Kadang, pelajaran paling dalam tentang hidup justru datang dari hal-hal yang paling tak terduga—bukan dari buku tebal, seminar mahal, atau nasihat bijak para tokoh, melainkan dari tawa cekikikan dan tangis spontan seorang bocah yang berlarian tanpa beban di antara meja-meja kantor yang biasanya kaku dan sunyi.
Beberapa waktu lalu, saya membuat keputusan yang mungkin
terdengar “tidak profesional” di telinga dunia korporat: saya mengizinkan
seorang karyawan perempuan membawa anaknya yang masih di bawah tiga tahun ke
tempat kerja. Alasannya sederhana—ia tak punya siapa-siapa yang bisa menjaga
sang buah hati, dan saya tak tega melihatnya terjepit antara tanggung jawab
pekerjaan dan panggilan hati sebagai ibu. Namun konsekuensinya nyata: suasana
kantor yang biasanya tenang dan teratur berubah jadi ruang yang kadang riuh,
kadang kacau, kadang lucu, dan seringkali menguji kesabaran.
Awalnya, saya mengira ini hanya soal toleransi—sekadar
memberi ruang bagi kehidupan nyata masuk ke dalam dunia kerja yang sering kali
terlalu steril. Tapi lama-kelamaan, saya menyadari sesuatu yang jauh lebih
dalam. Bocah kecil itu—dengan keluguan, spontanitas, dan perubahan suasana hati
yang tak terduga—mulai berperan seperti cermin hidup. Ia tak bicara dengan
kata-kata, tapi dengan keberadaannya yang utuh, ia seolah memantulkan keadaan
batin saya sendiri.
Ketika pikiran saya tenang, napas saya longgar, dan hati
saya lapang, ia mudah diajak bermain, tertawa, bahkan diam sejenak
memperhatikan saya bekerja.

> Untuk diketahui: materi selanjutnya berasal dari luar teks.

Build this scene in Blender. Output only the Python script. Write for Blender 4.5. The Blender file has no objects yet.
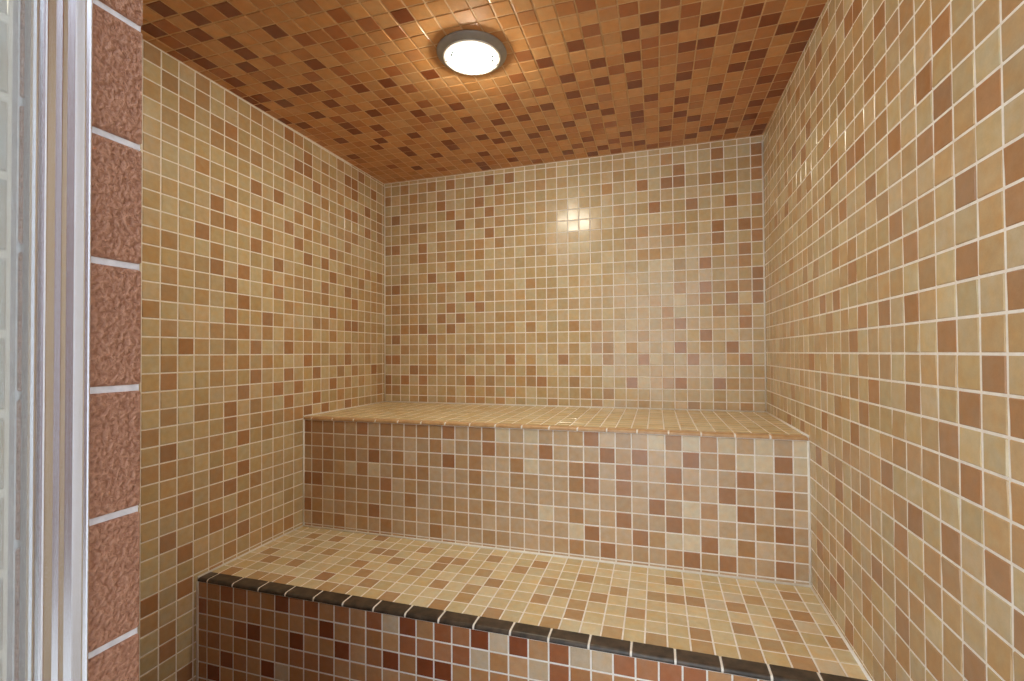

Tapi begitu saya mulai gelisah—tertekan deadline, merasa
kuwatir, atau terjebak dalam pikiran berputar—ia tiba-tiba jadi rewel, menangis
tanpa sebab yang jelas, atau berlari tak tentu arah. Awalnya saya mengira itu
kebetulan. Tapi semakin sering kejadian itu berulang, semakin jelas: ia membaca
frekuensi batin saya yang paling dalam—frekuensi yang bahkan saya sendiri
sering tak sadari.
Dari situ, saya mulai belajar bahwa anak kecil bukan hanya
makhluk yang butuh dirawat, tapi juga guru kecil yang hadir tanpa diundang.

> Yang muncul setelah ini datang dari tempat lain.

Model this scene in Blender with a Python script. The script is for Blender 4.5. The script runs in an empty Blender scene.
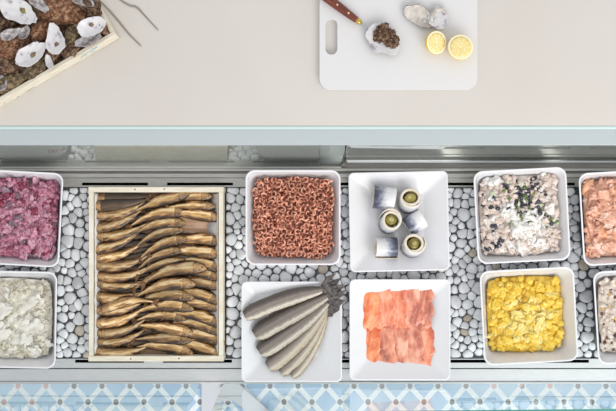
import bpy, bmesh, math, random
from mathutils import Vector, Matrix, Euler, noise
R = math.radians
rnd = random.Random(7)
SC = bpy.context.scene
COL = SC.collection
D, F = 2.0, 816.0                      # camera height over the tray, focal length in pixels (616 x 411 frame)

def k(z): return (D - z) / F
def P(px, py, z=0.0): return Vector(((px - 308) * k(z), -(py - 205.5) * k(z), z))
def lin(c):
    return tuple((v/255/12.92 if v/255 <= .04045 else ((v/255+.055)/1.055)**2.4) for v in c)

# ------------------------------------------------------------------ materials
def mat(name, c1, c2=None, scale=40, rough=.5, bump=0, bscale=None, metal=0, rand=0, detail=4, lo=.35, hi=.65,
        spec=.5, c3=None, coat=0, sss=0, stretch=None, bdist=.002):
    m = bpy.data.materials.new(name); m.use_nodes = True
    nt = m.node_tree; n = nt.nodes; l = nt.links
    b = n['Principled BSDF']
    b.inputs['Roughness'].default_value = rough; b.inputs['Metallic'].default_value = metal
    b.inputs['Specular IOR Level'].default_value = spec
    b.inputs['Coat Weight'].default_value = coat
    if sss:
        b.inputs['Subsurface Weight'].default_value = sss
        b.inputs['Subsurface Radius'].default_value = (.006, .004, .003); b.inputs['Subsurface Scale'].default_value = 1.0
    b.inputs['Base Color'].default_value = (*lin(c1), 1)
    tc = n.new('ShaderNodeTexCoord'); src = tc.outputs['Object']
    if rand:
        oi = n.new('ShaderNodeObjectInfo'); ad = n.new('ShaderNodeVectorMath'); ad.operation = 'ADD'
        ml = n.new('ShaderNodeMath'); ml.operation = 'MULTIPLY'; ml.inputs[1].default_value = 7
        l.new(oi.outputs['Random'], ml.inputs[0]); l.new(src, ad.inputs[0]); l.new(ml.outputs[0], ad.inputs[1]); src = ad.outputs[0]
    if stretch:
        mp = n.new('ShaderNodeMapping'); mp.inputs['Scale'].default_value = stretch
        l.new(src, mp.inputs['Vector']); src = mp.outputs[0]
    col = None
    if c2:
        t = n.new('ShaderNodeTexNoise'); t.inputs['Scale'].default_value = scale; t.inputs['Detail'].default_value = detail
        l.new(src, t.inputs['Vector'])
        r = n.new('ShaderNodeValToRGB'); e = r.color_ramp.elements
        e[0].position = lo; e[1].position = hi
        e[0].color = (*lin(c1), 1); e[1].color = (*lin(c2), 1)
        if c3:
            x = e.new((lo+hi)/2); x.color = (*lin(c3), 1)
        l.new(t.outputs['Fac'], r.inputs['Fac']); col = r.outputs['Color']
        l.new(col, b.inputs['Base Color'])
    if rand:
        hs = n.new('ShaderNodeHueSaturation')
        mr = n.new('ShaderNodeMapRange'); mr.inputs['To Min'].default_value = 1-rand; mr.inputs['To Max'].default_value = 1+rand
        l.new(oi.outputs['Random'], mr.inputs['Value']); l.new(mr.outputs[0], hs.inputs['Value'])
        if col: l.new(col, hs.inputs['Color'])
        else: hs.inputs['Color'].default_value = (*lin(c1), 1)
        l.new(hs.outputs[0], b.inputs['Base Color'])
    if bump:
        t2 = n.new('ShaderNodeTexNoise'); t2.inputs['Scale'].default_value = bscale or scale*2; t2.inputs['Detail'].default_value = 5
        l.new(src, t2.inputs['Vector'])
        bp = n.new('ShaderNodeBump'); bp.inputs['Strength'].default_value = bump; bp.inputs['Distance'].default_value = bdist
        l.new(t2.outputs['Fac'], bp.inputs['Height']); l.new(bp.outputs[0], b.inputs['Normal'])
    return m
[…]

Mereka belum belajar berpura-pura. Mereka belum mengenal topeng. Mereka hanya
merespons keaslian—atau ketidakaslian—yang kita pancarkan. Dan dalam ketulusan
mereka, kita justru bisa melihat diri kita sendiri dengan jujur.
Perkembangan bocah itu pun seperti metafora hidup saya
sendiri. Dulu, saya juga seperti dia: bereaksi pada segala hal, mudah
terguncang oleh kekacauan luar, mencari kepastian di tempat yang tak pasti.
Tapi perlahan, lewat kehadirannya yang tak terduga di ruang kerja saya, saya
belajar mengenali ketenangan di tengah kebisingan, keteraturan di balik
kekacauan, dan makna di balik hal-hal yang tampak remeh.
Mungkin memang begitulah cara alam semesta mengajar
kita—bukan lewat petir atau gempa, tapi lewat langkah kecil sepasang kaki
mungil yang berlari mendekat sambil memegang mainan. Bukan lewat suara megafon,
tapi lewat bisikan tawa yang tiba-tiba menghentikan semua pikiran cemas dalam
kepala.
Kini, setiap kali bocah itu datang—entah sambil tertawa
riang atau menangis karena mainannya jatuh—saya tak lagi melihatnya hanya
sebagai gangguan atau tanggung jawab tambahan. Saya melihatnya sebagai cermin
hidup, sebagai utusan kecil dari kebijaksanaan semesta yang mengingatkan saya:
bahwa kehidupan bukan hanya soal produktivitas, efisiensi, atau pencapaian,
tapi juga soal kehadiran, kepekaan, dan cinta yang tulus.